Astute players will be quickly able to predict the locations of both traps
and ambushes, and ample time will be available to them prepare. Intelligent
players may also notice that they seem to be running the gauntlet of a
series of tests. Little should be done to confute this notion, indeed any
subsequent encounters should serve to confirm the players suspicions. (for
instance, if detect magic or detect evil are being actively used for
scanning the halls, it will revealed that the creatures are materialising
around the party as they cross).
Both traps and encounters will steadily increase in severity, and both
clerics and paladins will suffer heavily in these encounters, and it will
appear that they are being targeted deliberately.
Finally the party will enter an immense, many pillared hall (the proportions
of which will be truly staggering, covering a number of acres at the very
least). On the far side of this hall, is a recessed area that has been inset
deep into the floor, and here the party will find a huge sarcophagus. It
will be immediately obvious that it has been opened before, perhaps many
times before (indeed there is ample evidence of damage all around).
Detect magic will reveal nothing, nor will detect evil (but an augury may
reveal otherwise). If the characters remove the lid, it will slide back
quite easily and an unearthly light will spill blindingly from within,
illuminating the hall both far and wide. Any character looking inside will
be only able to discern the top few courses of stonework before the light
becomes dazzling. And any character foolish enough to climb inside, is lost
forever.
Almost immediately a faint scream will emanate from within, quickly joined
by others, growing rapidly in both shrillness and volume.

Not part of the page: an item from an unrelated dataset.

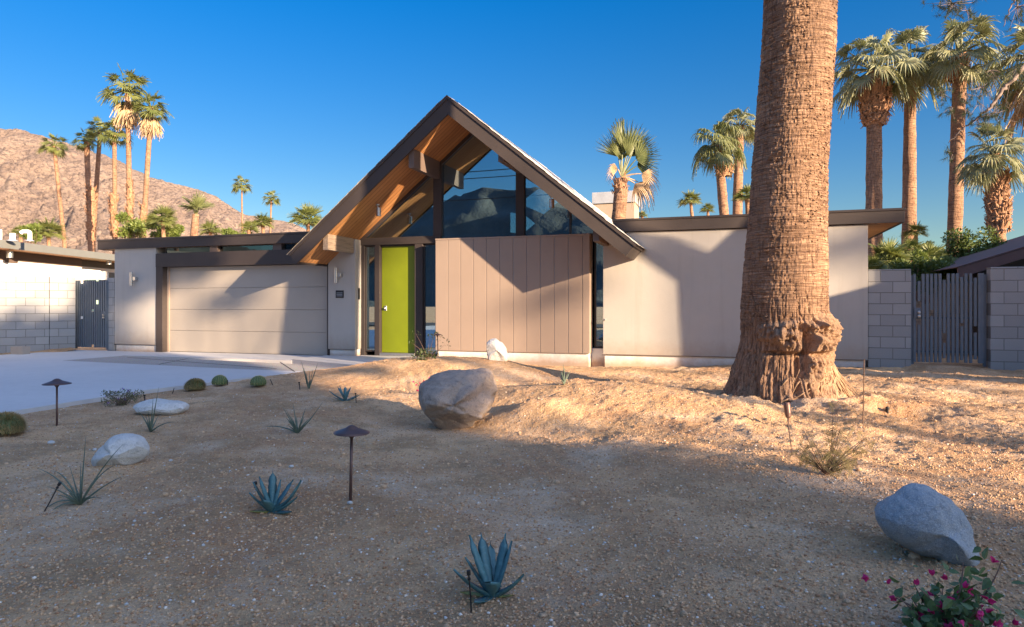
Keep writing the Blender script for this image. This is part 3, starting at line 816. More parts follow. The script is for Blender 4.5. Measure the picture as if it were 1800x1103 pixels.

Unless the party is extremely quick or extremely cautious, glowing amorphous
things of light will zoom out filling the chamber with their shrieks, but
quickly they will turn their attentions to the party and they will dive into
the players bodies (unless the characters are protected from evil - in which
case they will circle in frustration). They cannot be harmed, not even with
magical weapons, and nor will any spells have an effect (save from
protection from evil or other spells that provide barriers against summoned
spirits). They are also subject to being turned (as ghosts). Also note: that
the number spirits flying out of the sarcophagus will be equal to the
original size of the party).
Any character failing a save against magic will collapse to the floor in a
catatonic state. Those spirits that fail to find a host will flit shrieking
from side to side of the chamber, harassing the surviving party members.
Those party members who succumb to the invasions will fall into a catatonic
state for some minutes, and will thereafter remain in a confused state, not
responding to their names. Should the survivors bind or in any other way try
to restrict them, they will submit unresistingly.
Should the surviving members attempt to backtrack, the will find the archway
through which they entered the chamber, sealed off.
Trapped, with little to do, the situation should quickly turn to growing
despair as the hours tick past. The sarcophagus can safely be resealed at
any point. Searching the chamber for magic or for secret doors will prove a
time consuming task, and although the party may find points in the wall
where they think that there may be secret galleries behind, nothing will
eventuate, a dig spell may reveal a tunnel or cavity, but it will lead
nowhere. Note: it is not impossible for the party to find a way out, its
just very unlikely, and you should assure yourself that they are searching
the correct area and the correct part of the wall (the secret entry being
30' up from the floor).
Party members may attempt to teleport out, but the character(s) will find
that they are either 1000's of years into the future, in a empty, dead city
or an equal number into the past, where a pre-human lizard folk hunt amongst
the marshes).
With the future looking increasingly bleak, a secret door set high up a wall
in one far, dark corner of the chamber will open, and in will troop the high
priest who was conducting the ceremony as the party departed the quay for
the isle and his retinue (which will include many of the mourners at the
ceremony). They will move to subdue or kill the surviving party members.
If they are successful, they will take any surviving members of the party
back to the sarcophagus. The high priest will abjure the spirits back into
the sarcophagus. He will then conduct an exorcism ceremony upon the
possessed members of the party, driving the souls of the characters from
their very own bodies! He will force each released soul into the sarcophagus
and into the domain of the goddess of death, who will be sated, the exchange
of souls complete. Any character still alive at this point will be bound
with many chains, and the high priest will mockingly place an hour glass on
the sarcophagus. And as the high priest and his retinue depart to conduct
the next summoning of souls, the grains of sand will trickle, mesmerisingly
through, each grain ticking off the remaining moments of their lives.
However, should the surviving members of the party succeed in defeating, or
slipping past, or even imprisoning the high priest and his followers in the
chamber, they will find a long tunnel that leads back under the lake to the
temple of the death goddess. The temple will be lightly guarded, and escape
will be straightforward. Otherwise if they linger, they will find documents
and scrolls that more then amply prove the cults guilt. At which point they
can turn the matter over to the authorities or they can wreck vengeance
themselves ...
Explanation
The tenements surrounding the lake are ancient, and many of the more
prominent local families have lived in the area for uncounted generations,
forming a powerful, secretive alliance. Through their affiliation with the
cult of the death goddess, they are able to call back the souls of departed
family members, so long as they give the death goddess a soul in exchange.
Being powerful, they seek to maintain their positions of power within
society by seeking for appropriate bodies to host the souls of those
recalled from death itself.
So they maintain the tomb, and its challenges, to attract, and to test the
mighty thews of warriors or the nimble skills of the thief, and even more
desirable still, to harvest the arcane magics possessed by these powerful
groups. And as every adventuring party disappears into the dark maw of the
tomb, the high priest calls out the names of those to be recalled.